━━━ Dataset excerpt
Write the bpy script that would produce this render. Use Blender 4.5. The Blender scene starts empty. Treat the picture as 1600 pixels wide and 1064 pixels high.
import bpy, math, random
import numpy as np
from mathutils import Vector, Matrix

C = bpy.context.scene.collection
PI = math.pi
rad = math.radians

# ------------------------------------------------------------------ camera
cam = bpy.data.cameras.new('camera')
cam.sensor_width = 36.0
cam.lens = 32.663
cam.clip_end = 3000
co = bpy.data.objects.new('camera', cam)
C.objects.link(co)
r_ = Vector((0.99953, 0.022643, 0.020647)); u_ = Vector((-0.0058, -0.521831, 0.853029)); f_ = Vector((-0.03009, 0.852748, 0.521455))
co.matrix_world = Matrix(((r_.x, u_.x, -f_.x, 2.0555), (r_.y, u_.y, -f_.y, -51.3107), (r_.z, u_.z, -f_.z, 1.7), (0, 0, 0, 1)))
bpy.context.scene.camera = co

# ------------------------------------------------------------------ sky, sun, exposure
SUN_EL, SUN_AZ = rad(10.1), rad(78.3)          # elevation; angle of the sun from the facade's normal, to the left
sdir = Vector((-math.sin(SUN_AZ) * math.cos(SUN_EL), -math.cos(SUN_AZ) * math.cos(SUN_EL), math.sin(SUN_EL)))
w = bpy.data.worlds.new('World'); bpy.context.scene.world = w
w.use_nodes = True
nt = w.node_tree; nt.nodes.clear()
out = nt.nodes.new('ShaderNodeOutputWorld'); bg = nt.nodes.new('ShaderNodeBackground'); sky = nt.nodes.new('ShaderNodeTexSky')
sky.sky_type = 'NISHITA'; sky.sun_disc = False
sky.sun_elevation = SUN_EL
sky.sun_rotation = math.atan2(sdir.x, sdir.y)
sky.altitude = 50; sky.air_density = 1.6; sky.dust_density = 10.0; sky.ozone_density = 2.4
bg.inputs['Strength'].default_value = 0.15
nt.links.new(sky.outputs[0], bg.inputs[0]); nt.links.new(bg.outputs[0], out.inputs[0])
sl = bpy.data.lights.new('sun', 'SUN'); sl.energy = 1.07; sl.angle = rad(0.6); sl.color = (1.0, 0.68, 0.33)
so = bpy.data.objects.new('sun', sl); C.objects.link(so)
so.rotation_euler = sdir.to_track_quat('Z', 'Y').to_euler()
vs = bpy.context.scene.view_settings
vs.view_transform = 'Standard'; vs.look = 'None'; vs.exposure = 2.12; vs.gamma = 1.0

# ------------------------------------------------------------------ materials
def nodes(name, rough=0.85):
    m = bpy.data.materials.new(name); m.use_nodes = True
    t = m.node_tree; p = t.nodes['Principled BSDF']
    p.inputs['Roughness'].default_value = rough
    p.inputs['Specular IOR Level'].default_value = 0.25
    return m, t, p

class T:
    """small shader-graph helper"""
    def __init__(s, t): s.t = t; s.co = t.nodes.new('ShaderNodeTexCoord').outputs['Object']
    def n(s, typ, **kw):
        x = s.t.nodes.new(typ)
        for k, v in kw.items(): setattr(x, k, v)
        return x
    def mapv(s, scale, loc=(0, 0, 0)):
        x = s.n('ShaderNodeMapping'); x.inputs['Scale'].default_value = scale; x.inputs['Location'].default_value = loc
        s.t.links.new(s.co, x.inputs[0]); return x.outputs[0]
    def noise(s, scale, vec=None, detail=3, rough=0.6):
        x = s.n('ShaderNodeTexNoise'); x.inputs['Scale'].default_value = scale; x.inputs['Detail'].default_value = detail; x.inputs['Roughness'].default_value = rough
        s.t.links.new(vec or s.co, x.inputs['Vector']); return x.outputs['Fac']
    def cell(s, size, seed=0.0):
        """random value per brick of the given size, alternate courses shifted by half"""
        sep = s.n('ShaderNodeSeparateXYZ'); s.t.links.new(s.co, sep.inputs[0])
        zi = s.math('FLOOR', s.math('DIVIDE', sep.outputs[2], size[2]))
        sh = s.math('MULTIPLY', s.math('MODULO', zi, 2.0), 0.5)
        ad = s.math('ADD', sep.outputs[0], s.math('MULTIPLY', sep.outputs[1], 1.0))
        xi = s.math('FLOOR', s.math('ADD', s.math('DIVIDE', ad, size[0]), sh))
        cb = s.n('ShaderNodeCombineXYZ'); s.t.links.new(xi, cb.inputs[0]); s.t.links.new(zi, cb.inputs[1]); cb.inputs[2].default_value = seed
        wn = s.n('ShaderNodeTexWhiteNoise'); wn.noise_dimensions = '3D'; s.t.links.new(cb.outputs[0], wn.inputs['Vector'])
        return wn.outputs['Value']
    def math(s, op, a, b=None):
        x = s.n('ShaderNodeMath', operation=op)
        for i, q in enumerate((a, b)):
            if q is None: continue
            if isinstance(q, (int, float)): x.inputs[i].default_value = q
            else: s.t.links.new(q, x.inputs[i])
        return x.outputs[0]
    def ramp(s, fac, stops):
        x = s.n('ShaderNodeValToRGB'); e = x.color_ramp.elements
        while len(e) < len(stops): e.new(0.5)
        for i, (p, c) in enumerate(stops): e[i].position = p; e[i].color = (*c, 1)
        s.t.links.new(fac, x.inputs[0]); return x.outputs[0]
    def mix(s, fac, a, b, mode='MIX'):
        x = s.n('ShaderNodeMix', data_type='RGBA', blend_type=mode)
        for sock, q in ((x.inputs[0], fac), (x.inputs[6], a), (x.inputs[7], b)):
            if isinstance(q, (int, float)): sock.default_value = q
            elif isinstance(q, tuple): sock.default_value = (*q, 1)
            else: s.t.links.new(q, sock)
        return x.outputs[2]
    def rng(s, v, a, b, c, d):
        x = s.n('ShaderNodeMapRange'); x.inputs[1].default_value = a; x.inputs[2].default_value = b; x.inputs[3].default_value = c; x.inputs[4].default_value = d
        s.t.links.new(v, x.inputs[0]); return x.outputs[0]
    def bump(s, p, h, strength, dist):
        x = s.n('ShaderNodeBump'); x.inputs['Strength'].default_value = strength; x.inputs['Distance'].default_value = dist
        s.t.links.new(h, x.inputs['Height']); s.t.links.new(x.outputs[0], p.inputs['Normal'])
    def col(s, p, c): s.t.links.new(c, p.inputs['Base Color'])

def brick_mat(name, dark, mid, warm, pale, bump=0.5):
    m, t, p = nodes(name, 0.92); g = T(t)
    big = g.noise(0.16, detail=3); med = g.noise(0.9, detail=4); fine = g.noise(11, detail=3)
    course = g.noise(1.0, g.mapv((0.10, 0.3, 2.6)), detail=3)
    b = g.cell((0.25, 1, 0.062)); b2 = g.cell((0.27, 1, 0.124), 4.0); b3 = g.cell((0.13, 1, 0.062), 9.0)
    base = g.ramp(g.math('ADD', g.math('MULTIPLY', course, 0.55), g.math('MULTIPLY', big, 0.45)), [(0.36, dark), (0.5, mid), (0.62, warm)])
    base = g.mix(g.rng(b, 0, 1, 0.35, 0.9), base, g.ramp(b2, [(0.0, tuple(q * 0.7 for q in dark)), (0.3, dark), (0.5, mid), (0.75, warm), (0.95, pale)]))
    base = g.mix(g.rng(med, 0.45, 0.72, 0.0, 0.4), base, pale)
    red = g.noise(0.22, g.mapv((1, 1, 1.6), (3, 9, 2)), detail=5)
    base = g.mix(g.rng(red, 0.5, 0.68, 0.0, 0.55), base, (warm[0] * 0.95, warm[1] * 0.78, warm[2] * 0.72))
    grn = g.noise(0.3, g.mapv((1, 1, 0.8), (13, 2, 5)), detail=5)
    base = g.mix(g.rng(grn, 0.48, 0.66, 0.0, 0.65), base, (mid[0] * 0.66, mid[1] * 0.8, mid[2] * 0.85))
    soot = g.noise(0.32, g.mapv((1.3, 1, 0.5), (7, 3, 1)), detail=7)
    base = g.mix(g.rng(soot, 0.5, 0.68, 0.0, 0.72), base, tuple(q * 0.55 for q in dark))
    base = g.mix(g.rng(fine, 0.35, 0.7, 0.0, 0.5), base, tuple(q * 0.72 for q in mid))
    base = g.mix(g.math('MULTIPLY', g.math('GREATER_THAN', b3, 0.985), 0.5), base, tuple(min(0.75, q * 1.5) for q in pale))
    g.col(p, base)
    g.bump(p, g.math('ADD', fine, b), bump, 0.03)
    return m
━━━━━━
* _Exercise task_:
Write out exactly the lines from the start of the material through the line with "from mathutils import Vector, Matrix". No other output is expected.

* _Solution_:
Write the bpy script that would produce this render. Use Blender 4.5. The Blender scene starts empty. Treat the picture as 1600 pixels wide and 1064 pixels high.
import bpy, math, random
import numpy as np
from mathutils import Vector, Matrix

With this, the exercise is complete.